I didn’t read this particular book to my children, even though I adored it to pieces as a girl. I’m not sure why, anymore!
Posted by: Jody | November 12, 2018 at 08:44 PM
Paging Nicole!
Posted by: Jamie | November 12, 2018 at 09:45 PM
Sara learned her virtues from reading. That's why all us bookworms believed in her.
Posted by: Beth Mitcham | November 13, 2018 at 12:37 AM
True confessions: I always doubted Sara Crewe. Mary Lennox seemed a much more realistic portrait of child development, and give me Martha over Sara any day for keeping up sweetness and good spirits while in servitude.

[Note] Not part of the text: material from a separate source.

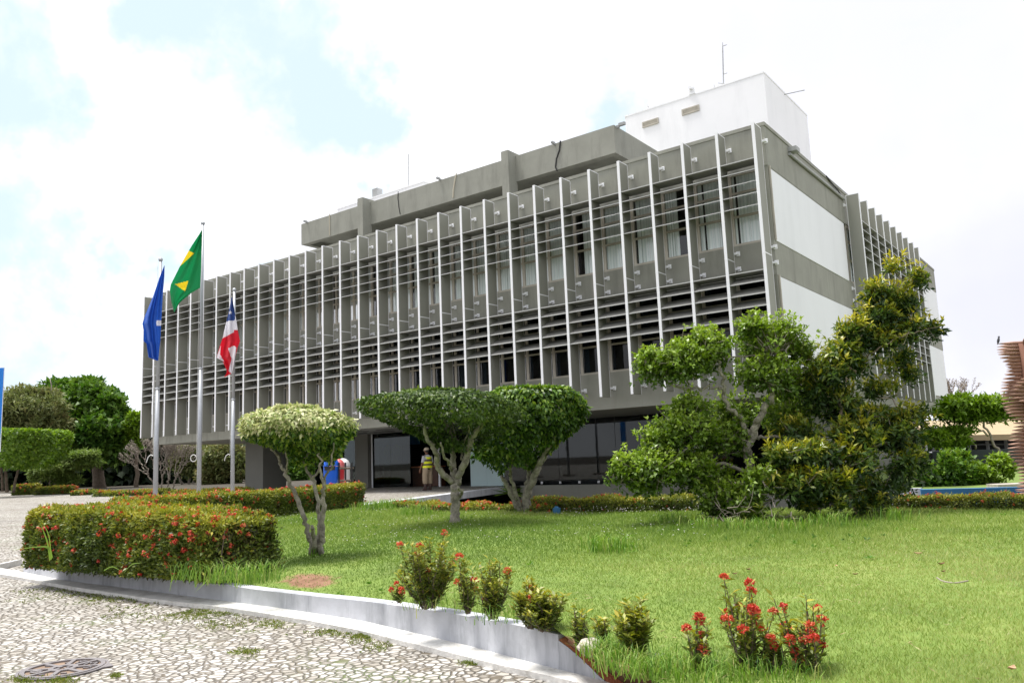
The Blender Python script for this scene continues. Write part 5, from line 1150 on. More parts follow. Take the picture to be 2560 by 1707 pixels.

Posted by: MrsDarwin | November 16, 2018 at 10:08 PM
Sorry to chime in so belatedly!! I also read, and reread, this book obsessively as a kid, and recently read it to my daughter...and I feel really torn. I agree Sarah's not realistic, but I also think the novel pushes us to see her wrestling with her grief and loss in ways that seem believable--by telling herself stories. If it's about the power of story-telling to remake the world for you, Sarah feels that when she's privileged (albeit motherless and in the care of a sweet but pretty feckless dad) and continues to hold on to that and use it when she's lost everything. Like Esther, for me, she's a kid who's actually not very well taken care of by grown-ups--even those that love her--and her precocious goodness maybe in some ways reflects that?